One other thing to try is to show them someone in their industry, even diff town that ranks high and has great content. Tell them, this company ranks #1. Here is an example of a great basic article they have about how to troubleshoot a dead computer. Couldn't we include some basic helpful info like that on your site?
 

Laustin1878

Member
Joined
Sep 27, 2012
Messages
412
Thank you Linda. Good stuff and great pointer about the new algo and how complex it has become. This is the gist of what I explained to the client. The problem they have is lack of time. I told them to pick 2, time, money or success. You can't have success without putting time into creating quality content. If you want to be successful and you don't have the time, you need to spend money to have someone else do it for you.
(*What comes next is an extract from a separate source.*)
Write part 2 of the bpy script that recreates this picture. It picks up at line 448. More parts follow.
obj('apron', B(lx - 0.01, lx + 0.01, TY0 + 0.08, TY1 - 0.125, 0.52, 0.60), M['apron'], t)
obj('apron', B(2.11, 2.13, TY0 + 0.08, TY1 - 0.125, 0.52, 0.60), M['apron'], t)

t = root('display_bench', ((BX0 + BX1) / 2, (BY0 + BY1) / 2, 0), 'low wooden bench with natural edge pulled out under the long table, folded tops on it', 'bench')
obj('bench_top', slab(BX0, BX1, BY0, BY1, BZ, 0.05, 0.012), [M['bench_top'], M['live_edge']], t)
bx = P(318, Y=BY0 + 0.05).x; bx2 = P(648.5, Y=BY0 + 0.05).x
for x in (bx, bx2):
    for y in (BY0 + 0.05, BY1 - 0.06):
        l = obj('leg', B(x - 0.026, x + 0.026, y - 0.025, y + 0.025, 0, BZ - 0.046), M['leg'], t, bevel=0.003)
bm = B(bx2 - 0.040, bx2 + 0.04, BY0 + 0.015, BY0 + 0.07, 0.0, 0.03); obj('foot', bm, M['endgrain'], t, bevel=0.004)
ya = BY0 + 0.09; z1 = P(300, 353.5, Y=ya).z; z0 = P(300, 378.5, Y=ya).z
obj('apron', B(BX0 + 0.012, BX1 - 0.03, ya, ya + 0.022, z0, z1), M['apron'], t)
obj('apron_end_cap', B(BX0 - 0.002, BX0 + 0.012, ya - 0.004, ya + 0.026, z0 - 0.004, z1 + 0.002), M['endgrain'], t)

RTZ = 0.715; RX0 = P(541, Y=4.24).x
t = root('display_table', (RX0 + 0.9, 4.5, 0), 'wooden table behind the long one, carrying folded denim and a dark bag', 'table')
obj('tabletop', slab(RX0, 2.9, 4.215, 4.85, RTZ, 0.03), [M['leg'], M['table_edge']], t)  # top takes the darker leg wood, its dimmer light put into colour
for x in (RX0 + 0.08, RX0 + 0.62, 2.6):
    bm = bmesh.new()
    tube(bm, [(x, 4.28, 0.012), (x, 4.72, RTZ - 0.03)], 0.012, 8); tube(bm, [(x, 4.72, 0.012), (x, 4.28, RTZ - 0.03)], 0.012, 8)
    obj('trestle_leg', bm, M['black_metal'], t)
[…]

I've also explained the importance of unique, quality content. If it was easy to succeed by just writing any ole article, everyone would be doing it. I've provided some ideas, how-to, top 10 lists (which they actually created 1 list and it ranks very well for a number of terms), etc. It can be done, it's just a matter of facilitating it.

I've been feverishly working on how I can include content creation into a service offering where it's beneficial, not overly time consuming for me and doesn't cost a whole lot. I always recommend the client do it themselves as money is usually a deal breaker for them. They only have so much.

They have a Q & A section on their site but it doesn't really rank. I am going to try to include some questions & answers on the service pages themselves to help boost rank. I appreciate the responses.
 

Keenan Glass

Member
Joined
Jul 27, 2012
Messages
218
Sounds like you are focused on the traffic strategy while the client is more concerned about the conversion strategy.

If you have a conversion problem, adding more content is not the solution.

You cannot deposit visits, likes or shares, only money.
 

Phil Rozek

Local Search Expert
Joined
Jul 26, 2012
Messages
1,558
@Laustin1878

Totally agree with what Linda and keenan have said.

As you mentioned, and as engineer's have always said, "Good, cheap, fast - pick any two."

Also, you can pose the question to your client: "Does your site impress you?"